Investors had plenty of headlines to sift through Tuesday ahead of a mid-week break. As a reminder, Wednesday is a stock market holiday with the equities and bond markets closed in observance of Juneteenth.
In economic news, data from the Census Bureau showed retail sales rose 0.1% month-to-month in May, an improvement over April's revised 0.2% decline but below economists' forecast for a 0.2% increase.
Aron Bohlig, managing partner at ComCap, a boutique investment bank that works with several consumer-facing businesses, says his firm has witnessed the negative impact that higher interest rates and credit card rates have had on discretionary spending for most of the past year.
"We are still seeing this broad-based weakness in discretionary spending at individual brands, retailers and marketplaces on a day-to-day basis," Bohlig adds. "Our outlook is that retail spending will remain depressed until rates fall, which suggests that discretionary spending categories will continue to be weak at least into early 2025."
Nvidia becomes the most valuable company in the world
In single-stock news, Nvidia (NVDA) continued its red-hot run higher, with the chipmaker adding 3.5%, or $115 billion in market value. NVDA's market cap now stands at $3.33 trillion, making it the most valuable company in the world.
Nvidia edged past Microsoft (MSFT, -0.5%) and Apple (AAPL, -1.1%), which both declined Tuesday, bringing their respective market caps to $3.31 trillion and $3.28 trillion.
Occidental Petroleum climbs after Buffett boosts his stake
Elsewhere, Occidental Petroleum (OXY) gained 1.8% after regulatory filings revealed Warren Buffett's Berkshire Hathaway (BRK.B, +0.2%) has been scooping up shares of the oil stock in recent weeks. Indeed, Buffett's holding company has bought 7.3 million shares of OXY since June 5.
Buffett & Co. began accumulating shares of the energy stock in the first quarter of 2022. At the end of Q1 2024, the holding company owned more than 248 million Occidental shares, accounting for 4.9% of the Berkshire Hathaway equity portfolio. Considering OXY is down nearly 6% since the start of the second quarter, Buffett is likely buying the dip on one of his favorite oil stocks.
Lennar tumbles on soft deliveries outlook
In earnings news, Lennar (LEN) slumped 5.0% as the homebuilder's soft fiscal third-quarter deliveries outlook offset a fiscal second-quarter beat.

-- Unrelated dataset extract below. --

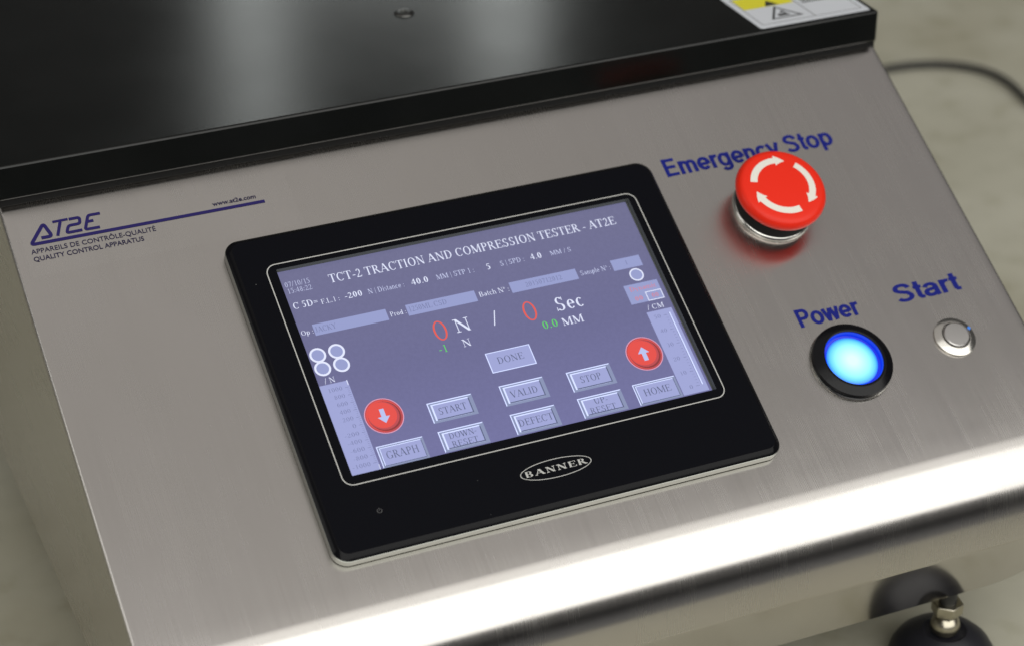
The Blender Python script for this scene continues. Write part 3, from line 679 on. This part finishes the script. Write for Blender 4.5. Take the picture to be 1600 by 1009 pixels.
# long bar that runs on into the open triangle
thickline(mb, rounded([(-70.0, 85.5), (-166.3, 85.85), (-159.3, 94.6), (-157.3, 88.1), (-161.6, 88.15)], 1.5, 5), 1.45)
mb2 = [
 [(-155.6, 94.55), (-149.4, 94.6)],
 [(-152.55, 94.1), (-155.15, 87.7)],
 rounded([(-149.0, 94.45), (-144.7, 94.45), (-145.2, 91.5), (-149.9, 91.5), (-151.4, 88.25), (-145.1, 88.3)], 1.1, 4),
 rounded([(-136.3, 94.55), (-141.2, 94.6), (-143.9, 88.2), (-138.0, 88.1)], 1.0, 4),
 [(-142.2, 91.7), (-139.7, 91.75)],
]
for k, pl in enumerate(mb2): thickline(mb, pl, 1.25 if k else 1.1, .01 * (k % 3))
mb.build("logo", NAVY_INK, film)
sans_text("printed_lettering", "APPAREILS DE CONTRÔLE-QUALITÉ", -167.2, -116.8, 81.3, 2.15, hl, DARK_INK, film, bold=0.006)
sans_text("printed_lettering", "QUALITY CONTROL APPARATUS", -167.0, -122.6, 77.75, 2.15, hl, DARK_INK, film, bold=0.012)
sans_text("printed_lettering", "www.at2e.com", -91.3, -73.0, 87.7, 2.0, hl, DARK_INK, film, bold=0.02)

# ================================================================== touch screen
OU0, OU1, OV0, OV1, OR = -94.6, 95.2, -80.6, 66.7, 6.5
OPN = (-77.4, 78.5, -47.2, 48.7)
mb = MB()
loops = [at_h(ins(OU0, OU1, OV0, OV1, OR, .25), -2.1),
         at_h(ins(OU0, OU1, OV0, OV1, OR, 2.25), -0.22),
         at_h(ins(OU0, OU1, OV0, OV1, OR, 2.62), -0.1)]
mb.loft(loops, 0)
screen = mb.build("touch_screen", GLOSS_BLACK, root, sharp=50)
screen['label'] = "black framed operator touch screen, lit lilac"
mb = MB()
loops = [at_h(ins(OU0, OU1, OV0, OV1, OR, 2.6), -0.14), at_h(ins(OU0, OU1, OV0, OV1, OR, 2.6), 0.0), at_h(rrect(*OPN, .4), 0.0)]
mb.loft(loops, 0, smooth=False); mb.build("front_film", BEZEL, screen)
mb = MB()
loops = [at_h(ins(OU0, OU1, OV0, OV1, OR, .3), -5.6), at_h(ins(OU0, OU1, OV0, OV1, OR, .05), -5.4), at_h(ins(OU0, OU1, OV0, OV1, OR, 0), -2.3), at_h(ins(OU0, OU1, OV0, OV1, OR, .3), -2.1)]
mb.loft(loops, 0); mb.build("rim", RIM, screen, sharp=50)
mb = MB()
loops = [at_h(ins(OU0, OU1, OV0, OV1, OR, .3), -5.98), at_h(ins(OU0, OU1, OV0, OV1, OR, .7), -5.4)]
mb.loft(loops, 0); mb.build("gasket", GASKET, screen)
mb = MB()
loops = [at_h(rrect(*OPN, .4), -0.005), at_h(rrect(OPN[0], OPN[1], OPN[2], OPN[3], .4), -2.9)]
mb.loft(loops, 0, smooth=False); mb.build("screen_surround", WELL, screen)
mb = MB(); mb.poly([(-80, -50), (81, -50), (81, 51.5), (-80, 51.5)], -2.9); mb.build("screen_back", WELL, screen)
HD = -2.2
DU0, DU1, DV0, DV1 = -77.2, 77.6, -47.0, 48.6
mb = MB(); mb.prism([(DU0, DV0), (DU1, DV0), (DU1, DV1), (DU0, DV1)], HD - .5, HD)
display = mb.build("display", D_BG, screen); display['label'] = "lit lilac display"
# white printed outline around the display
mb = MB()
loops = [at_h(rrect(-81.7, 81.9, -51.3, 51.4, 4.4, 10), .03), at_h(rrect(-81.25, 81.45, -50.85, 50.95, 3.95, 10), .03)]
mb.loft(loops, 0, smooth=False); mb.build("printed_outline", WHITE_INK, screen)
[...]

Most of Wall Street is bullish toward LEN, but Wedbush analyst Jay McCanless has an Underperform (Sell) rating on the consumer discretionary stock. In addition to elevated mortgage rates, "the competitive threats to Lennar and the industry from higher inventories of new and existing homes for sale versus last year may be another headwind to new home demand," the analyst wrote in a recent note to clients.
As for the main indexes, the Nasdaq Composite (+0.03% at 17,862) and the S&P 500 (+0.3% at 5,487) managed to notch new record closing highs, while the Dow Jones Industrial Average ticked 0.2% higher to 38,834.